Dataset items
★ ★ ★ ★ ★

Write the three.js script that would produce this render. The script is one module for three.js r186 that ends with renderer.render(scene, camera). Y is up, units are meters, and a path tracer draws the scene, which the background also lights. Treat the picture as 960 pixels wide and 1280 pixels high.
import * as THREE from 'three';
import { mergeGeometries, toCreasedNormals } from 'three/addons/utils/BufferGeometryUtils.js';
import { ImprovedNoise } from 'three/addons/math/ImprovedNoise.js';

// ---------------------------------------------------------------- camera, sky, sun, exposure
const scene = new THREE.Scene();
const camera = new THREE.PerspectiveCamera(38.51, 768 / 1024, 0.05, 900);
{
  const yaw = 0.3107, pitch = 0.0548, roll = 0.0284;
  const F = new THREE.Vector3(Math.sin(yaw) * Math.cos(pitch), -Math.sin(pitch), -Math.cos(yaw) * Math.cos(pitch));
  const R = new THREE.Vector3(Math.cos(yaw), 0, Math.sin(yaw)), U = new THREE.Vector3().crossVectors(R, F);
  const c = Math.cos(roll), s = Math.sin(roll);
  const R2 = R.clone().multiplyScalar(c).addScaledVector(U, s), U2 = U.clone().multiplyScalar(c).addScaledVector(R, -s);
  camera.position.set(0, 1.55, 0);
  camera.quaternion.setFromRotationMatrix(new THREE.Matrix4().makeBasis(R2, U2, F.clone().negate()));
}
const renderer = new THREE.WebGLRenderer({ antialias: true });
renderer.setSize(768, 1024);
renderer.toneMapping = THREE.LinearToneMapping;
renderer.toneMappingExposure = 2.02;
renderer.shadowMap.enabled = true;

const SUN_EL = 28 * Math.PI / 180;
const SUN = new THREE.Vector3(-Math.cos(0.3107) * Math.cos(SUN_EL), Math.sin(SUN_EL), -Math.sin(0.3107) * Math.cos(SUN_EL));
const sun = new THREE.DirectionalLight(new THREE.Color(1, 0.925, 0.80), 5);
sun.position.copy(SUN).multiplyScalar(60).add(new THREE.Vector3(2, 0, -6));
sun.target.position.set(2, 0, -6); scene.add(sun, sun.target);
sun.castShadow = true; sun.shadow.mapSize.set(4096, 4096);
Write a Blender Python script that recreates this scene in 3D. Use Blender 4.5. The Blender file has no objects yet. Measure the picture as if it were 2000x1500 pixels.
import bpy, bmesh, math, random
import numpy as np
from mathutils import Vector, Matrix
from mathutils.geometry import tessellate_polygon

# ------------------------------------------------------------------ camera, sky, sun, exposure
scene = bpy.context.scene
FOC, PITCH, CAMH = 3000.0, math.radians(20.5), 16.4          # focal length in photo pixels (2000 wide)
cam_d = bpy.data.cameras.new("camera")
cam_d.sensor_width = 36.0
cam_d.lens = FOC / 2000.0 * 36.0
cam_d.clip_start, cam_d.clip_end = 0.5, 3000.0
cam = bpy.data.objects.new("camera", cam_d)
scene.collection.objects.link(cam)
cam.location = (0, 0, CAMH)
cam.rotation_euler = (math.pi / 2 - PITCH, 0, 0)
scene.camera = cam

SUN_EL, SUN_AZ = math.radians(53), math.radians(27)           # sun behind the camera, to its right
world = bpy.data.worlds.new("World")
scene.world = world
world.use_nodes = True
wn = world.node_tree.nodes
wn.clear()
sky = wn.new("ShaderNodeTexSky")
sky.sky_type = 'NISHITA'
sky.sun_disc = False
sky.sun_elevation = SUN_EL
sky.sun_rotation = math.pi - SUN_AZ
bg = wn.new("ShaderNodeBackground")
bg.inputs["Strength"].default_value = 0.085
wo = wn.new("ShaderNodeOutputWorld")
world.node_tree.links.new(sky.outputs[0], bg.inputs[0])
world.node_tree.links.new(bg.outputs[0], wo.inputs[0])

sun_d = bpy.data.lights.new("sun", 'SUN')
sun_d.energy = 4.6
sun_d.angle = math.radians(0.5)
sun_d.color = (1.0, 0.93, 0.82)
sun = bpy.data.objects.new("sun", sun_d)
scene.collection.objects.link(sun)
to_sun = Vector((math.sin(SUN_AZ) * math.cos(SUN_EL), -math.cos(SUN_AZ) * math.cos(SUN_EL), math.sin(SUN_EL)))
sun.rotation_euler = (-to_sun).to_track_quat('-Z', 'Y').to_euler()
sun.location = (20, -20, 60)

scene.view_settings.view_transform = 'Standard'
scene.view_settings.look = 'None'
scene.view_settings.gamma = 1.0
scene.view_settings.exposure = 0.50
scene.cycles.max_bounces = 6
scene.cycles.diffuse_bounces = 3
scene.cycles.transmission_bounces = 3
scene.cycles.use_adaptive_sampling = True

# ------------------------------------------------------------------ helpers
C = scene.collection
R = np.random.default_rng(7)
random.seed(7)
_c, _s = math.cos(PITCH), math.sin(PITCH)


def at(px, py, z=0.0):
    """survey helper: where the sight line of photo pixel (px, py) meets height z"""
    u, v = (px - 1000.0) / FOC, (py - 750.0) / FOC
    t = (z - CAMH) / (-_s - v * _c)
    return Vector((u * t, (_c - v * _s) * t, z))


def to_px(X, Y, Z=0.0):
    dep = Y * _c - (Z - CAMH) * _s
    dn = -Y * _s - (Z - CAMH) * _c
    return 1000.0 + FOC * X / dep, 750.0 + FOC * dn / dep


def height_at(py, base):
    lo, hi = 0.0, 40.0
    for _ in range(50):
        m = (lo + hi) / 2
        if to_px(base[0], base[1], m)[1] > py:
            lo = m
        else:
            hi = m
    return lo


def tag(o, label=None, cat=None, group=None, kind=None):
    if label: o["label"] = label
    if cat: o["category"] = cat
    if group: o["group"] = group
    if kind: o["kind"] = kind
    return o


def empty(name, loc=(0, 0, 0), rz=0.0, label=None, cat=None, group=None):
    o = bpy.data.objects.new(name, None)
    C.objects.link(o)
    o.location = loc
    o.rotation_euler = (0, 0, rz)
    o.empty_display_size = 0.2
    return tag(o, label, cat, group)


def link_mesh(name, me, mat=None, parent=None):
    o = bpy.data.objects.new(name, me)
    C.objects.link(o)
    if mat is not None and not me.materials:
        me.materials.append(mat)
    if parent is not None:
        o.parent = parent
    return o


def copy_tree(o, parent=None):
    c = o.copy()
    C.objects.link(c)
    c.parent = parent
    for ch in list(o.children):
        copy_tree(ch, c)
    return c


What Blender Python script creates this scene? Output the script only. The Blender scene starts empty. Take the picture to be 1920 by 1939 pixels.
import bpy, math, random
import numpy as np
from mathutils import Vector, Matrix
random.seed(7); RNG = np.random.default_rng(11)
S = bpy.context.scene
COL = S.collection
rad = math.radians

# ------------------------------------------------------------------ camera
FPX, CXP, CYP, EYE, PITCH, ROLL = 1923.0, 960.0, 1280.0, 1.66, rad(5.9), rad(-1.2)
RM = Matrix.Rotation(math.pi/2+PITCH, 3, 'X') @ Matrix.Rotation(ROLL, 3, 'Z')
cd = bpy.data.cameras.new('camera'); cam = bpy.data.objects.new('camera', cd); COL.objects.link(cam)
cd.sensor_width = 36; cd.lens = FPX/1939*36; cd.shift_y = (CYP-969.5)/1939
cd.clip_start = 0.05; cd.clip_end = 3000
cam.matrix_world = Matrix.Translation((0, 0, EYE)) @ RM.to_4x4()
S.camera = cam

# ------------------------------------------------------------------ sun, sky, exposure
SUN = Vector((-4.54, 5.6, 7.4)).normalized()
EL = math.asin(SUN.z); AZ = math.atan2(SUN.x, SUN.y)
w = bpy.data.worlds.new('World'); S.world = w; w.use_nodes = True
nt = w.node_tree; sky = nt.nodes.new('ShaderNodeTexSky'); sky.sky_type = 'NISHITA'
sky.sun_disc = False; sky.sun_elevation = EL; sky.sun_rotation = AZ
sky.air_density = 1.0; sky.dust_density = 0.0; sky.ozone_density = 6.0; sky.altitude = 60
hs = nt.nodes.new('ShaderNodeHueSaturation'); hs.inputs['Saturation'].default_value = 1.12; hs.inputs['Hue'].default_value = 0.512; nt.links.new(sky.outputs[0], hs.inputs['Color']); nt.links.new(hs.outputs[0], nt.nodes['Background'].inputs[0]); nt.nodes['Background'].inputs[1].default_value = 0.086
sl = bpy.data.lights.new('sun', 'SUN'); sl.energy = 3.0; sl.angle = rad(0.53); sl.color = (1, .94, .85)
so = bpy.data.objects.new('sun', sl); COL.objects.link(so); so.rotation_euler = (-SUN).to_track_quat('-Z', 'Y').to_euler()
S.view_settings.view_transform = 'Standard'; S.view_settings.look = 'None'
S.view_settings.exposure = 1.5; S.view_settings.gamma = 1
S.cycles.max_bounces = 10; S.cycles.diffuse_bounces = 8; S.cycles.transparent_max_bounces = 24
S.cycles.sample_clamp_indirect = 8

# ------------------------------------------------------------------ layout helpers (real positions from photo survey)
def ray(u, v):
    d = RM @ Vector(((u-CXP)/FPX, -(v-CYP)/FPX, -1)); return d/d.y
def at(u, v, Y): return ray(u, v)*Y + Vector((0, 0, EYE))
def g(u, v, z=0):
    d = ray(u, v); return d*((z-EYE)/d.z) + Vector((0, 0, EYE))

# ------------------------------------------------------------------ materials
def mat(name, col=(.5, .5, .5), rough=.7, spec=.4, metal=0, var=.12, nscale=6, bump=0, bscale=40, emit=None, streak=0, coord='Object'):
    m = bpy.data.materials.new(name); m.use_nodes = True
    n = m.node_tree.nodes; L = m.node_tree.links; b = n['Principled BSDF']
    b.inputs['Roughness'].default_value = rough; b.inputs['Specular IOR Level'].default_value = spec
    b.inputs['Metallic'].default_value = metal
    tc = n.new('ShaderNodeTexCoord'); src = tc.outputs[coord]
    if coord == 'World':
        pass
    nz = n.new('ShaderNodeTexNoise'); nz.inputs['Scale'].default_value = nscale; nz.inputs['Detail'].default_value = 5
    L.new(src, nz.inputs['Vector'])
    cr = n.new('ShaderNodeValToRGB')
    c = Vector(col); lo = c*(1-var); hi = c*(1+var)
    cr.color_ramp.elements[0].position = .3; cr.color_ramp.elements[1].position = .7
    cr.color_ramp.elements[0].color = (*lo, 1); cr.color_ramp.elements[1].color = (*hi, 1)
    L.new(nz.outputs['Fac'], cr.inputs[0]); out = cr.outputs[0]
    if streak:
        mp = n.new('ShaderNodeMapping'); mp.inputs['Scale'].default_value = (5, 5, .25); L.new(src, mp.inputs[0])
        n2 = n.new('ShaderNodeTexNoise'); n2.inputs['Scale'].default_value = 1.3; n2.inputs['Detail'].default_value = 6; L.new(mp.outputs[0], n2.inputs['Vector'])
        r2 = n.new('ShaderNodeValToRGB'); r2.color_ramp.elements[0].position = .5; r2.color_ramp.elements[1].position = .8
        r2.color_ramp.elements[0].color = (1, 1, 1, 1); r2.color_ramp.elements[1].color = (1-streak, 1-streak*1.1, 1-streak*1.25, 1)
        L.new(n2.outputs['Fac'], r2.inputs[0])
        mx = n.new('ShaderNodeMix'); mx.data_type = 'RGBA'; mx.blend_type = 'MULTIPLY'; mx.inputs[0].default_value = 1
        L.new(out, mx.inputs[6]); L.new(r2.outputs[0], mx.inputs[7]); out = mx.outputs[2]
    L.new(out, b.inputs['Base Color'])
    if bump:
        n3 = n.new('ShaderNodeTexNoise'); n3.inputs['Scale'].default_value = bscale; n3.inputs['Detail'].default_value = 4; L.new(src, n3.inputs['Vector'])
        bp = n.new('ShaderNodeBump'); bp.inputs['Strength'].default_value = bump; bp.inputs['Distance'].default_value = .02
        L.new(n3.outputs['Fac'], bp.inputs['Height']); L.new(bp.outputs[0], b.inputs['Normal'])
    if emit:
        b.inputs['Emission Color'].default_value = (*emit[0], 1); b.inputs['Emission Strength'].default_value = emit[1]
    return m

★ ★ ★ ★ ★

§ **AIM**: Return nothing but the lines from the first line of the listing through the line with "from mathutils.geometry import", please, keeping every one of them unchanged.

§ **FINAL ANSWER**:
Write the three.js script that would produce this render. The script is one module for three.js r186 that ends with renderer.render(scene, camera). Y is up, units are meters, and a path tracer draws the scene, which the background also lights. Treat the picture as 960 pixels wide and 1280 pixels high.
import * as THREE from 'three';
import { mergeGeometries, toCreasedNormals } from 'three/addons/utils/BufferGeometryUtils.js';
import { ImprovedNoise } from 'three/addons/math/ImprovedNoise.js';

// ---------------------------------------------------------------- camera, sky, sun, exposure
const scene = new THREE.Scene();
const camera = new THREE.PerspectiveCamera(38.51, 768 / 1024, 0.05, 900);
{
  const yaw = 0.3107, pitch = 0.0548, roll = 0.0284;
  const F = new THREE.Vector3(Math.sin(yaw) * Math.cos(pitch), -Math.sin(pitch), -Math.cos(yaw) * Math.cos(pitch));
  const R = new THREE.Vector3(Math.cos(yaw), 0, Math.sin(yaw)), U = new THREE.Vector3().crossVectors(R, F);
  const c = Math.cos(roll), s = Math.sin(roll);
  const R2 = R.clone().multiplyScalar(c).addScaledVector(U, s), U2 = U.clone().multiplyScalar(c).addScaledVector(R, -s);
  camera.position.set(0, 1.55, 0);
  camera.quaternion.setFromRotationMatrix(new THREE.Matrix4().makeBasis(R2, U2, F.clone().negate()));
}
const renderer = new THREE.WebGLRenderer({ antialias: true });
renderer.setSize(768, 1024);
renderer.toneMapping = THREE.LinearToneMapping;
renderer.toneMappingExposure = 2.02;
renderer.shadowMap.enabled = true;

const SUN_EL = 28 * Math.PI / 180;
const SUN = new THREE.Vector3(-Math.cos(0.3107) * Math.cos(SUN_EL), Math.sin(SUN_EL), -Math.sin(0.3107) * Math.cos(SUN_EL));
const sun = new THREE.DirectionalLight(new THREE.Color(1, 0.925, 0.80), 5);
sun.position.copy(SUN).multiplyScalar(60).add(new THREE.Vector3(2, 0, -6));
sun.target.position.set(2, 0, -6); scene.add(sun, sun.target);
sun.castShadow = true; sun.shadow.mapSize.set(4096, 4096);
Write a Blender Python script that recreates this scene in 3D. Use Blender 4.5. The Blender file has no objects yet. Measure the picture as if it were 2000x1500 pixels.
import bpy, bmesh, math, random
import numpy as np
from mathutils import Vector, Matrix
from mathutils.geometry import tessellate_polygon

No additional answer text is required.